Last week, NYCHA residents from the 35th District – including the Ingersoll Houses, Farragut Houses, Atlantic Terminal Houses and the Walt Whitman Houses– gathered to discuss quality of life concerns, such as public safety, and timely repairs. Cumbo said that the forum was an opportunity for residents to present these concerns to Olatoye, who was appointed by Mayor Bill de Blasio in February.
“It’s a new administration and an opportunity to begin new and fresh,” Cumbo said, who described the meeting as part of an “on-going conversation” between residents and NYCHA officials.

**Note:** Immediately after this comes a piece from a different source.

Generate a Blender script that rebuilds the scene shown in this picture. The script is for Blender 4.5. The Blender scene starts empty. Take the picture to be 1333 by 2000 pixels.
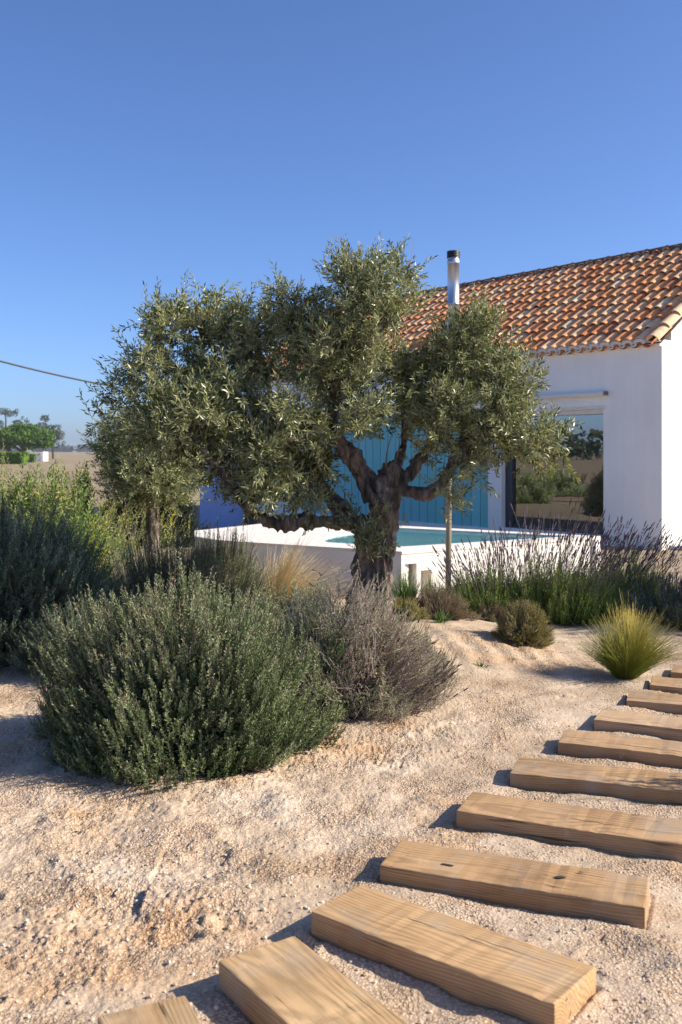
import bpy, math, random
import numpy as np
from mathutils import Vector, Matrix, noise as mnoise

C = bpy.context.scene
HAZE = True
R = math.radians
rng = np.random.default_rng(11)
random.seed(5)

# ------------------------------------------------------------------ camera
F = 1944.0                       # focal length in photo pixels (2000 px tall)
EYE = 1.5
HOR = 880.0                      # horizon row in the photo
cam = bpy.data.cameras.new('camera')
cam_o = bpy.data.objects.new('camera', cam)
C.collection.objects.link(cam_o)
cam.sensor_fit = 'VERTICAL'; cam.sensor_height = 36; cam.sensor_width = 24
cam.lens = 36 * F / 2000
cam.shift_y = -(1000 - HOR) / 2000
cam.clip_start = 0.05; cam.clip_end = 6000
cam_o.location = (0, 0, EYE); cam_o.rotation_euler = (R(90), 0, 0)
cam.dof.use_dof = True; cam.dof.focus_distance = 5.8; cam.dof.aperture_fstop = 5.0
C.camera = cam_o
C.render.resolution_x = 682; C.render.resolution_y = 1024

# ------------------------------------------------------------------ light
SUN_ELEV = 32.0
SDIR = Vector((0.995, -0.08, 0)).normalized()            # horizontal direction towards the sun
az = math.atan2(SDIR.x, SDIR.y)                        # clockwise from +Y
w = bpy.data.worlds.new('World'); C.world = w; w.use_nodes = True
nt = w.node_tree; bg = nt.nodes['Background']
sky = nt.nodes.new('ShaderNodeTexSky'); sky.sky_type = 'NISHITA'; sky.sun_disc = False
sky.sun_elevation = R(SUN_ELEV); sky.sun_rotation = az
sky.altitude = 0; sky.air_density = 0.72; sky.dust_density = 1.0; sky.ozone_density = 9.0
tm = nt.nodes.new('ShaderNodeMix'); tm.data_type = 'RGBA'; tm.blend_type = 'MULTIPLY'; tm.inputs[0].default_value = 1
tm.inputs[7].default_value = (1.10, 1.0, 1.0, 1)      # the camera's white balance
nt.links.new(sky.outputs[0], tm.inputs[6]); nt.links.new(tm.outputs[2], bg.inputs[0]); bg.inputs[1].default_value = 0.122
sun = bpy.data.lights.new('sun', 'SUN'); sun.energy = 5.0; sun.angle = R(0.53); sun.color = (1, .90, .74)
sun_o = bpy.data.objects.new('sun', sun); C.collection.objects.link(sun_o)
sv = Vector((SDIR.x * math.cos(R(SUN_ELEV)), SDIR.y * math.cos(R(SUN_ELEV)), math.sin(R(SUN_ELEV))))
sun_o.rotation_euler = sv.to_track_quat('Z', 'Y').to_euler(); sun_o.location = (8, 3, 9)
C.view_settings.view_transform = 'Standard'; C.view_settings.look = 'None'
C.view_settings.exposure = 0.72; C.view_settings.gamma = 1
C.render.engine = 'CYCLES'
C.cycles.use_denoising = True
C.cycles.max_bounces = 7; C.cycles.transparent_max_bounces = 6
C.cycles.diffuse_bounces = 5; C.cycles.glossy_bounces = 3; C.cycles.transmission_bounces = 4

def P(px, py, Y):
    """world point seen at a photo pixel at depth Y"""
    return Vector(((px - 666.5) / F * Y, Y, EYE - (py - HOR) / F * Y))

# ------------------------------------------------------------------ materials
def mat(name):
    m = bpy.data.materials.new(name); m.use_nodes = True
    return m, m.node_tree, m.node_tree.nodes['Principled BSDF']

def N(nt, t, **kw):
    n = nt.nodes.new(t)
    for k, v in kw.items():
        if k in n.inputs: n.inputs[k].default_value = v
        else: setattr(n, k, v)
    return n

def ramp(nt, stops, src=None, interp='LINEAR'):
    r = nt.nodes.new('ShaderNodeValToRGB'); r.color_ramp.interpolation = interp
    e = r.color_ramp.elements
    while len(e) < len(stops): e.new(0.5)
    for i, (p, c) in enumerate(stops):
        e[i].position = p; e[i].color = (*c, 1) if len(c) == 3 else c
    if src is not None: nt.links.new(src, r.inputs[0])
    return r

def mixc(nt, a, b, fac, mode='MIX'):
    m = nt.nodes.new('ShaderNodeMix'); m.data_type = 'RGBA'; m.blend_type = mode
    for s, v in ((0, fac), (6, a), (7, b)):
        if isinstance(v, (int, float)): m.inputs[s].default_value = v
        elif isinstance(v, tuple): m.inputs[s].default_value = (*v, 1)
        else: nt.links.new(v, m.inputs[s])
    return m.outputs[2]

def objcoord(nt, scale=(1, 1, 1), kind='Object'):
    tc = nt.nodes.new('ShaderNodeTexCoord'); mp = nt.nodes.new('ShaderNodeMapping')
    mp.inputs['Scale'].default_value = scale
    nt.links.new(tc.outputs[kind], mp.inputs[0]); return mp.outputs[0]

def noise(nt, vec, scale, detail=4, rough=.55, dist=0):
    n = N(nt, 'ShaderNodeTexNoise', Scale=scale, Detail=detail, Roughness=rough, Distortion=dist)
    nt.links.new(vec, n.inputs['Vector']); return n.outputs[0]

def bump(nt, b, h, strength, dist):
    n = N(nt, 'ShaderNodeBump', Strength=strength, Distance=dist)
    nt.links.new(h, n.inputs['Height']); nt.links.new(n.outputs[0], b.inputs['Normal']); return n

def leaf_mat(name, stops, rough=.5, back=None, trans=.22, spec=.3):
    """leaf colour varies from leaf to leaf through the mesh's own 'tint' attribute"""
    m, nt, b = mat(name)
    at = N(nt, 'ShaderNodeAttribute', attribute_name='tint')
    col = ramp(nt, stops, at.outputs['Fac']).outputs[0]
    if back:
        g = nt.nodes.new('ShaderNodeNewGeometry')
        col = mixc(nt, col, back, g.outputs['Backfacing'])
    nt.links.new(col, b.inputs['Base Color'])
    b.inputs['Roughness'].default_value = rough
    b.inputs['Specular IOR Level'].default_value = spec
    if trans:
        tr = nt.nodes.new('ShaderNodeBsdfTranslucent'); nt.links.new(col, tr.inputs[0])
        mx = nt.nodes.new('ShaderNodeMixShader'); mx.inputs[0].default_value = trans
        nt.links.new(b.outputs[0], mx.inputs[1]); nt.links.new(tr.outputs[0], mx.inputs[2])
        nt.links.new(mx.outputs[0], nt.nodes['Material Output'].inputs[0])
    return m

def plain(name, col, rough=.6, metal=0, var=.12, scale=12, bmp=0, bscale=60):
    m, nt, b = mat(name)
    v = objcoord(nt)
    f = noise(nt, v, scale)
    d = tuple(c * (1 - var) for c in col); l = tuple(min(1, c * (1 + var)) for c in col)
    nt.links.new(ramp(nt, [(.3, d), (.7, l)], f).outputs[0], b.inputs['Base Color'])
    b.inputs['Roughness'].default_value = rough; b.inputs['Metallic'].default_value = metal
    if bmp: bump(nt, b, noise(nt, v, bscale), bmp, .01)
    return m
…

Olatoye said NYCHA has reduced its backlog of repair work orders, but finding qualified labor remains a problem. “Plastering is a dying field, and the open orders are largely painting and plastering.”
Residents also questioned the NYCHA policy of rightsizing, which transfers occupants out of under-occupied apartments to make room for larger families.
“A poor 75-year-old diabetic woman shouldn’t be asked to move to another development,” the Reverend Mark Taylor of the Church of the Open Door said. “Some exemptions should be made on a case by case basis.”
Some locals thought the meeting was a good first step for the new commissioner.
“I thought it was very productive,” said Marion Bailey, a resident of the Farragut Houses. She said she was most concerned about violence in public housing.
Others were not as convinced.
“The answers were as expected,” Le-Nora Jones McBeth, a local who grew up in the Gowanus Houses, said. “There was no plan of action.”
She said she was happy to see new leadership, though she said more work needs to be done to improve communication between NYCHA officials and residents.
“The sense of community is really kind of lost.”
“I’m all for giving the new chair a chance,” Tyree Stanback, president of the Lafayette Gardens residents’ association, said. “But it’s the same story as the last five chairs.”